After a short rest, Hanna feels ready for the dialogue with Lili, who is wearing a blue skirt and a red blouse.

 You have dressed yourself upside-down.

L. What do you mean?

 Blue belongs above – red, below!

Red carries the blue.

This is also relevant for your work.

Lili immediately understands that the bodily ‘red’ should support the spiritual, the ‘blue.’ Then she reflects on her teaching of the previous week and its results.

 Pay no attention to results!

What ‘was’ … is no more.

What ‘is now’ is already the ‘it was.’

There you can no longer help.

May ‘the one who helps’ direct her attention

to where the ‘shall be’ is born.

It occupies little space, but from it,

everything can be formed.

Lili, who is physically fragile and often in poor health, has been ill.

 Are you tired?

L. No, I just don’t feel well.

 This we know.

If blue is above, it strengthens;

if red is below, it softens, it weakens.

In the same way,

the weak body is a burden when it dominates.

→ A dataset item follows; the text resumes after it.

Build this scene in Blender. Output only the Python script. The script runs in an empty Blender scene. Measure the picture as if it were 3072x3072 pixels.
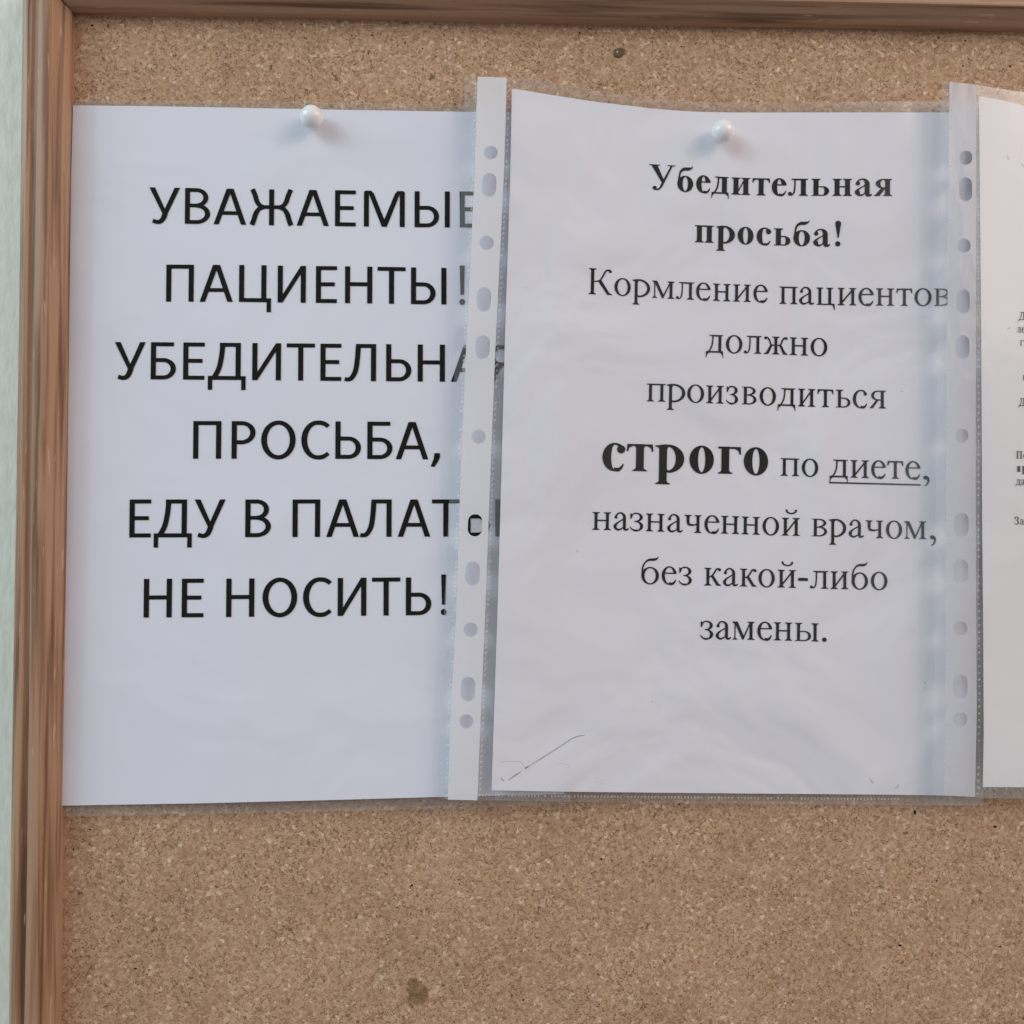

Red, Eros … is earthly love.

Blue is heavenly love.

Purple is His color.

The word ‘His’ vibrates with deep reverence. As a painter, I know that the combination of red and blue results in purple. I understand the word ‘His’ as referring to Jesus, who united earthly and heavenly love.

 You may ask another question!

L. Will I receive help with my work …

or will I have to do everything by myself?

 

 IF YOU BEGIN BY YOURSELF,

THEN YOU WILL RECEIVE HELP.

In the ensuing silence, I begin to wonder just what sort of evolutionary possibilities are open to us as humans, and immediately I receive a response to my silent question:

 I am speaking to you:

This is the direction of human evolution:

These words are accompanied by

an upward gesture at a 45° angle

to the right.

I am astonished to learn that human evolution is not only a matter of spiritual (vertical), nor only of material (horizontal) development, but of equal parts of both.